ZKsync uses the Boojum proof system, which is based on PLONK-ish arithmetization with a custom constraint system optimized for the EVM. What’s notable about Prividium’s implementation is that the proof generation happens within the institution’s own infrastructure. Deutsche Bank isn’t sending transaction data to a third-party prover. They run the prover internally, generate the ZK proof, and submit it to the L1 verifier contract.

This is a meaningful trust model improvement over the typical L2 setup where users trust a centralized sequencer and prover. Here, the bank is the sequencer and prover, which actually aligns with how banks already operate — they’re trusted intermediaries with regulatory oversight.

The Axelar Integration Is Underrated

The cross-chain interoperability through Axelar deserves more attention. If Deutsche Bank’s ZK Chain can communicate with UBS’s ZK Chain through a standardized message-passing layer, you get inter-bank settlement on-chain without needing SWIFT or correspondent banking. That’s the real disruption here — not just tokenized funds, but a new clearing and settlement rail between institutions.

One Concern: Proof Liveness

My one technical concern is proof liveness. If Deutsche Bank’s prover goes down, no new state transitions can be finalized on L1. Unlike optimistic rollups where you have a challenge period fallback, validiums require active proof generation. For a bank running critical financial infrastructure, this means the prover needs enterprise-grade redundancy. I’d love to know what their SLA looks like on proof submission latency.

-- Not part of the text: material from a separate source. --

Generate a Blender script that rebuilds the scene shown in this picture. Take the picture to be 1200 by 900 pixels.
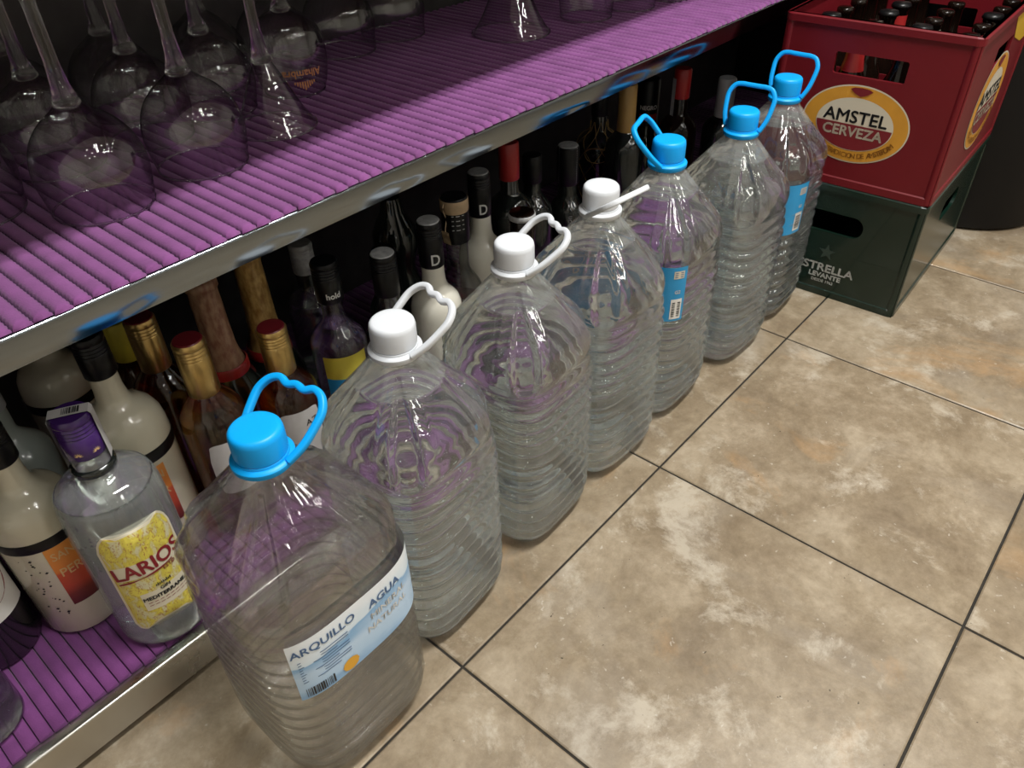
import bpy, math, random
from math import sin, cos, pi, radians, atan2, sqrt, exp
from mathutils import Matrix, Vector

for o in list(bpy.data.objects):
    bpy.data.objects.remove(o)
SC = bpy.context.scene
COL = SC.collection
random.seed(5)
S = 0.41                                    # floor tile pitch in metres

# ------------------------------------------------------------------ camera
cd = bpy.data.cameras.new('camera'); cam = bpy.data.objects.new('camera', cd); COL.objects.link(cam)
cd.sensor_width = 36.0; cd.lens = 36.0 * 899.44 / 1200.0; cd.clip_start = 0.02
RIGHT = Vector((0.65257477, -0.7573353, -0.02427794)); FWD = Vector((0.5818461, 0.52137067, -0.62420168))
UP = RIGHT.cross(FWD).normalized()
CAM = Vector((-0.76007159, -0.89536843, 1.91537552)) * S
mm = Matrix((RIGHT, UP, -FWD)).transposed().to_4x4(); mm.translation = CAM
cam.matrix_world = mm
SC.camera = cam

# ------------------------------------------------------------------ world, exposure
SC.view_settings.view_transform = 'Standard'; SC.view_settings.look = 'None'
SC.view_settings.gamma = 1.0; SC.view_settings.exposure = 0.0; SC.view_settings.use_curve_mapping = False
W = bpy.data.worlds.new('room_air'); SC.world = W; W.use_nodes = True
W.node_tree.nodes['Background'].inputs[0].default_value = (0.9, 0.93, 1.0, 1)
W.node_tree.nodes['Background'].inputs[1].default_value = 0.05
cy = SC.cycles
cy.max_bounces = 20; cy.transmission_bounces = 16; cy.transparent_max_bounces = 40
cy.glossy_bounces = 8; cy.diffuse_bounces = 5; cy.caustics_refractive = True; cy.caustics_reflective = False
cy.sample_clamp_indirect = 40.0; cy.blur_glossy = 0.3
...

I want to zoom out from the Deutsche Bank specifics and talk about what this means for Ethereum’s long-term positioning as a settlement layer, because I think the implications are larger than most people realize.

Ethereum as the Global Settlement Bus

Every Prividium chain posts validity proofs to Ethereum L1. That means Ethereum is becoming what I’d call a settlement bus — a shared, neutral, cryptographically secure layer that multiple institutions anchor their private chains to. This is exactly the role that Vitalik and the Ethereum Foundation have been pushing toward with the rollup-centric roadmap.

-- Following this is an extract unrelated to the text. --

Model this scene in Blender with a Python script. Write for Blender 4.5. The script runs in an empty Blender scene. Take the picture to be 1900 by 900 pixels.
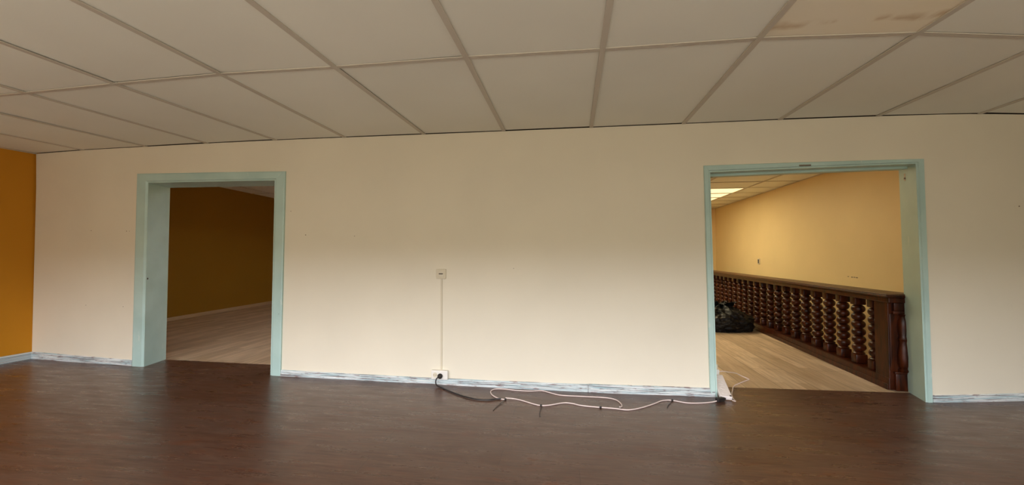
import bpy, bmesh, math, random
from mathutils import Vector, Matrix, noise

# ------------------------------------------------------------------ camera, world, exposure
sc = bpy.context.scene
COL = sc.collection
YAW, PITCH, ROLL = -0.1411, 0.0315, 0.0003
CAM = Vector((0.0, -4.2829, 1.3159))
FPX = 774.26
fw = Vector((math.sin(YAW)*math.cos(PITCH), math.cos(YAW)*math.cos(PITCH), math.sin(PITCH)))
rt = Vector((math.cos(YAW), -math.sin(YAW), 0))
up = rt.cross(fw)
rt, up = rt*math.cos(ROLL)+up*math.sin(ROLL), -rt*math.sin(ROLL)+up*math.cos(ROLL)
cd = bpy.data.cameras.new('camera')
cd.sensor_fit = 'HORIZONTAL'; cd.sensor_width = 36.0; cd.lens = FPX/1900*36.0
cd.clip_start = 0.05
cam = bpy.data.objects.new('camera', cd); COL.objects.link(cam)
m = Matrix((rt, up, -fw)).transposed().to_4x4(); m.translation = CAM
cam.matrix_world = m
sc.camera = cam

SKY = 14.0          # overcast sky outside the windows behind the camera
SKY_COL = (0.95, 0.95, 1.02)
GROUND_COL = (0.66, 0.62, 0.52)
FAR_COL = (0.15, 0.135, 0.10)
HORIZON = 0.135     # sky starts this far above the level horizon (sine of the angle)
FILL = 19.0        # strength of the added panels, out of view, that light the rear room
FILL_COL = (1.0, 0.85, 0.54)
W_X0, W_X1, W_Z0, W_Z1, W_Y = -6.3, 4.3, 0.75, 2.5, -6.6    # window band behind the camera

sc.view_settings.view_transform = 'Standard'
sc.view_settings.look = 'None'
sc.view_settings.exposure = 0.0
sc.view_settings.gamma = 1.0
sc.view_settings.use_curve_mapping = False
sc.cycles.max_bounces = 10
sc.cycles.diffuse_bounces = 7
sc.cycles.use_denoising = True
sc.cycles.sample_clamp_indirect = 8.0

w = bpy.data.worlds.new('overcast_sky'); sc.world = w; w.use_nodes = True
nt = w.node_tree; nt.nodes.clear()
o_ = nt.nodes.new('ShaderNodeOutputWorld'); bg = nt.nodes.new('ShaderNodeBackground')
tc = nt.nodes.new('ShaderNodeTexCoord'); sx = nt.nodes.new('ShaderNodeSeparateXYZ')
cr = nt.nodes.new('ShaderNodeValToRGB')
nt.links.new(tc.outputs['Generated'], sx.inputs[0])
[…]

But here’s what makes the institutional use case different from the typical L2 narrative: banks don’t care about Ethereum’s execution environment. They don’t want to deploy smart contracts on mainnet. They don’t need access to Uniswap or Aave. What they want is Ethereum’s security guarantees — the validator set, the economic security, the credible neutrality, the uptime track record.

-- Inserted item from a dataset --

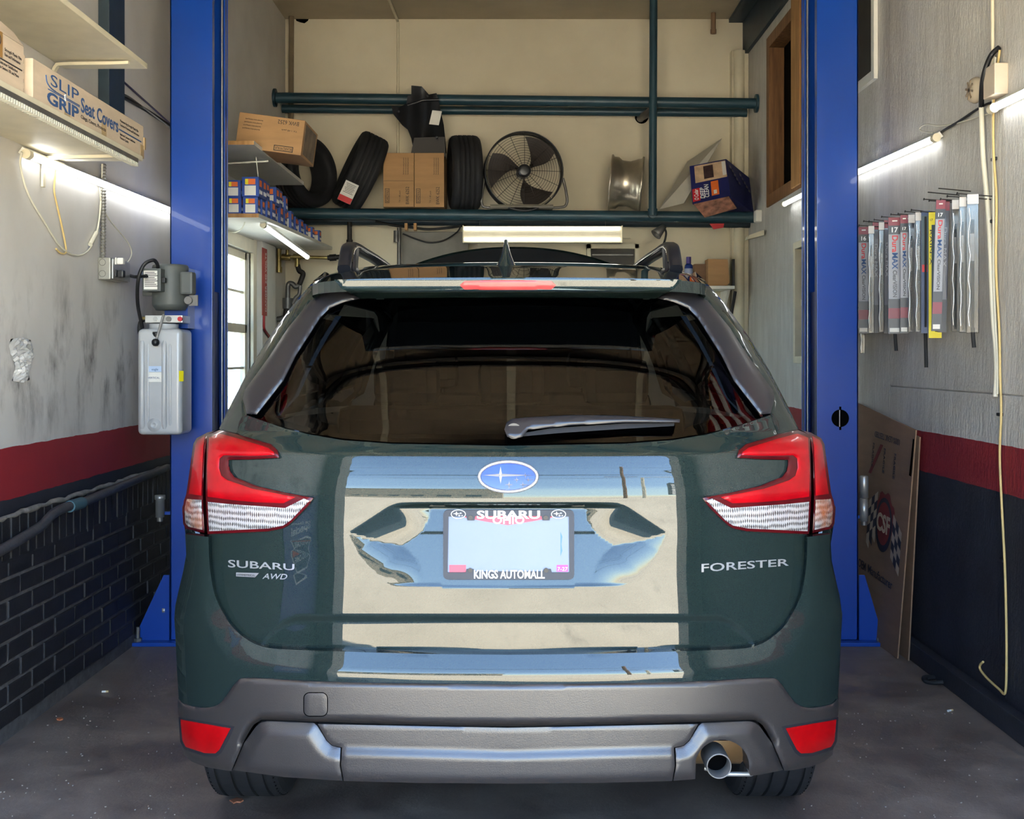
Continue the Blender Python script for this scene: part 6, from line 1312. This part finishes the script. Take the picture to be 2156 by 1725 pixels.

This is bullish for ETH the asset in ways that aren’t immediately obvious. Every proof verification consumes gas. As the number of institutional validium chains grows from one (Deutsche Bank) to potentially dozens, the demand for L1 blockspace for proof verification increases. Under EIP-1559, that means more ETH burned. Under proof-of-stake, that means validators earn more.

The Competitive Landscape

I’d note that Ethereum isn’t the only chain positioning for this. Solana has its own institutional plays, and there are enterprise-focused L1s like Hedera and R3 Corda. But the fact that Deutsche Bank, UBS, Citi, and Mastercard are all converging on Ethereum-anchored ZK chains is a powerful signal. These institutions did extensive due diligence. They chose Ethereum not because it’s trendy, but because it offers the most robust security guarantees of any public blockchain.

What I’m Watching Next

The two central banks in ZKsync’s workshop pipeline intrigue me the most. If a central bank deploys a CBDC pilot on a ZKsync validium anchored to Ethereum, that would be an inflection point for the entire industry. Central bank digital currencies running on Ethereum infrastructure — even indirectly through a validium layer — would fundamentally change how governments think about public blockchain networks.

Diana raises valid concerns about composability, and she’s right that these are walled gardens today. But I think the long-term trajectory is toward selective permeability — controlled bridges between permissioned and permissionless environments, governed by compliance rules encoded in smart contracts. We’re not there yet, but the infrastructure being built today makes it possible.